In some ways, the history of colonization parallels white privilege. Whites in this country furiously resist acknowledging what to people of color seems obvious and ubiquitous. The way we look at colonies is not at all the way most of the rest of the world look at them. Columbus used to be a hero worthy of a national holiday. Today he’s a monster. You can’t read him out of history. Whether he “discovered” America or not, he changed everything. But we’ll never talk about being Columbuses discovering new planets for Earthmen again. That’s not a bad thing. Words matter.

Oh please. :rolleyes:

Yes Kemosabe.

But in what way is it doing anything that could realistically be described as “running amok”? Who is expelling or even disciplining anybody for using any of this “non-inclusive language” that the Colorado State administrators are encouraging students to think about?

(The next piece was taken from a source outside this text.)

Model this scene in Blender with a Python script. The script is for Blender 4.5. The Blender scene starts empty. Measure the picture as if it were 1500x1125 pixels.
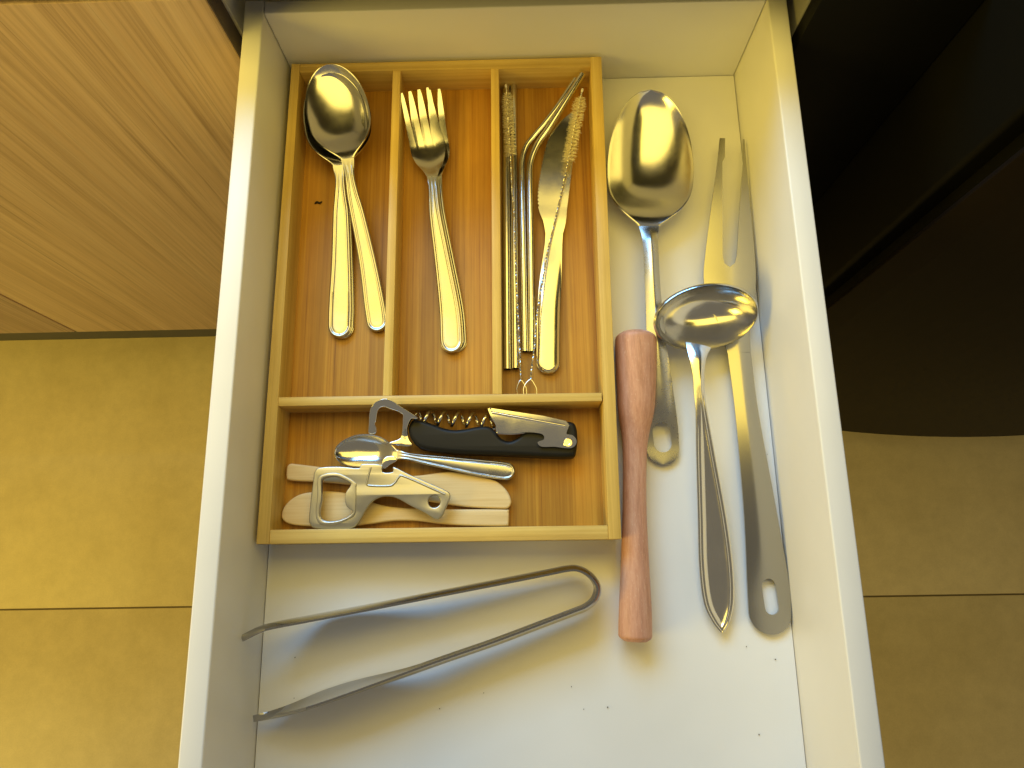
import bpy, bmesh, math, random
from mathutils import Vector, Matrix
random.seed(7)
S = bpy.context.scene
COL = S.collection

# ---------------------------------------------------------------- camera, light, exposure
cam_d = bpy.data.cameras.new('camera'); cam = bpy.data.objects.new('camera', cam_d); COL.objects.link(cam)
cam.location = (0.16489, -0.34812, 0.4598); cam.rotation_euler = (0.23842, 0.01729, -0.01574)
cam_d.sensor_width = 36.0; cam_d.lens = 24.5671; cam_d.clip_start = 0.01; cam_d.clip_end = 50
S.camera = cam
W = bpy.data.worlds.new('World'); S.world = W; W.use_nodes = True
bg = W.node_tree.nodes['Background']; bg.inputs[0].default_value = (1.0, 0.87, 0.62, 1); bg.inputs[1].default_value = 0.19

def area(name, loc, target, sx, sy, color, watts):
    l = bpy.data.lights.new(name, 'AREA'); l.shape = 'RECTANGLE'; l.size = sx; l.size_y = sy
    l.color = color; l.energy = watts
    o = bpy.data.objects.new(name, l); COL.objects.link(o); o.location = loc
    o.rotation_euler = (Vector(target) - Vector(loc)).to_track_quat('-Z', 'Y').to_euler()
    return o
mid = (0.16, -0.22, 0.0)
el, az, dist = math.radians(39), math.radians(22), 2.2
area('window_light', (mid[0]-math.sin(az)*math.cos(el)*dist, mid[1]+math.cos(az)*math.cos(el)*dist, math.sin(el)*dist),
     mid, 1.8, 0.95, (0.24, 0.56, 1.0), 47)
area('ceiling_lamp', (-2.1, -1.05, 0.95), (-0.5, -0.4, -0.7), 0.9, 0.9, (1.0, 0.70, 0.07), 30)
area('under_cabinet_lamp', (0.04, -0.06, 0.47), (0.04, -0.05, 0), 1.1, 0.32, (1.0, 0.73, 0.115), 2.8)
S.view_settings.view_transform = 'Standard'; S.view_settings.look = 'None'
S.view_settings.exposure = 0.08; S.view_settings.gamma = 1.0; S.view_settings.use_curve_mapping = False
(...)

“Anti-PC” oversensitivity, where even the calmest and most reasonable discussions of subjects like inclusivity, privilege, implicit bias and so on are interpreted as “PC run amok” or “censorship” or accusations of racism or what have you, is a tempest in a teapot.

It may be silly to put an archaic and thoroughly naturalized slang expression like “long time no see” on a list of examples of “non-inclusive language”. But it’s even sillier to freak out about it to the extent of claiming (with exclamation point) that the list-makers are actually accusing anybody who uses the phrase of being a racist.

It’s not intrinsically insulting or oppressive to respectfully ask members of a community—especially students in an institution of learning—to think about the language they use and how language relates to stated community goals such as inclusion and equality. That is not the same as censorship or infringement of free-speech rights.

Nicely put.

You owe someone an apology.

I see what you did there.

The appropriate response to this kind of PC gone wild is not sober reflection on racism. It is roars of mocking laughter.

Regards,
Shodan

Okay, how about the word “covenant?”

When I read a site like that, it is with roars of mocking laughter.

‘Oh’? Really? That’s it! You’re a RACIST!

As an Evergreen grad, I say the glaring irony here is that I always thought the prolific use of “covenant” was a touchy-feely (which, BTW, was the term we used for PC back in the cro-magnon 80s-90s, but is now undoubtedly verboten for its implication of unwelcome groping) way to avoid the over- authoritarian-cannoting word “rules”. Nice try hippy college founders!